Oscar Doppelganger: 2010 Best Picture: The King’s Speech. The film vastly overachieved at the box office. Weinstein pushed it so hard that it eventually became a serious threat to the obvious frontrunner. It was a very safe choice for the Academy members, who did not want to award a film that was outside of their normal recipient style. It rode the wave of audience popularity all the way to the ceremony. When the film took Best Director, the race was basically over.
Odds of winning: 8/1
1. Argo
Notable awards: BAFTA, BFCA, Golden Globes (Drama), PGA, SAG
Notable nominations: none
Case for the Oscar: It has taken every important award this season. George Clooney is the main producer, so that brings another element to its frontrunner status. The movie is a very Hollywood/LA movie, just like Crash was when it won over the Academy late in the game. It is also a very American movie, which the Academy may need after 3 of the last 4 years giving this award to films like Slumdog, The Artist, and The King’s Speech. Everyone feels bad for Ben Affleck, so this award is the one way that they can award his extraordinary work on the film. Unless the Weinstein money impacts the voting, then this will be our winner.
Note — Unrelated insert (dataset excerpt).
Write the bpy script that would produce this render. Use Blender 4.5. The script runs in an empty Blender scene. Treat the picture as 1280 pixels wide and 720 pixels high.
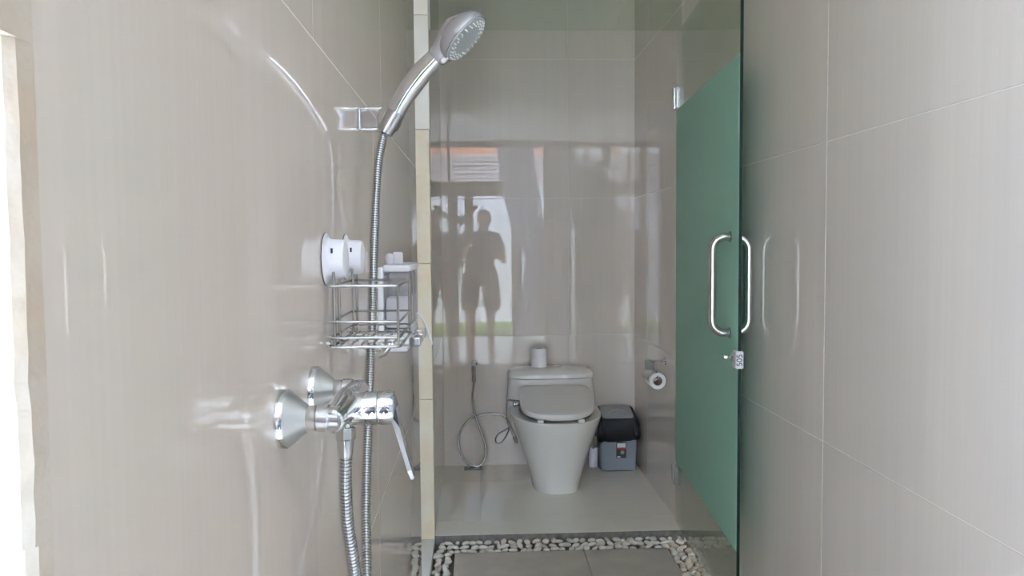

Oscar Doppelganger: 1981 Best Picture: Chariots of Fire. There really is no film that can be compared to what Argo has gone through. With Chariots of Fire, there were other Oscar contenders on paper that underachieved throughout the awards season. This movie was never going to win Best Director, but its status as the Best Picture frontrunner over blockbuster films was pretty clear. It wasn’t the most popular film with audiences, but it was a solid and easy choice for the Academy, one that may not be one of their better choices, but one that was a breath of fresh air during a time when most of the other Best Picture winners were all very forgettable and typical.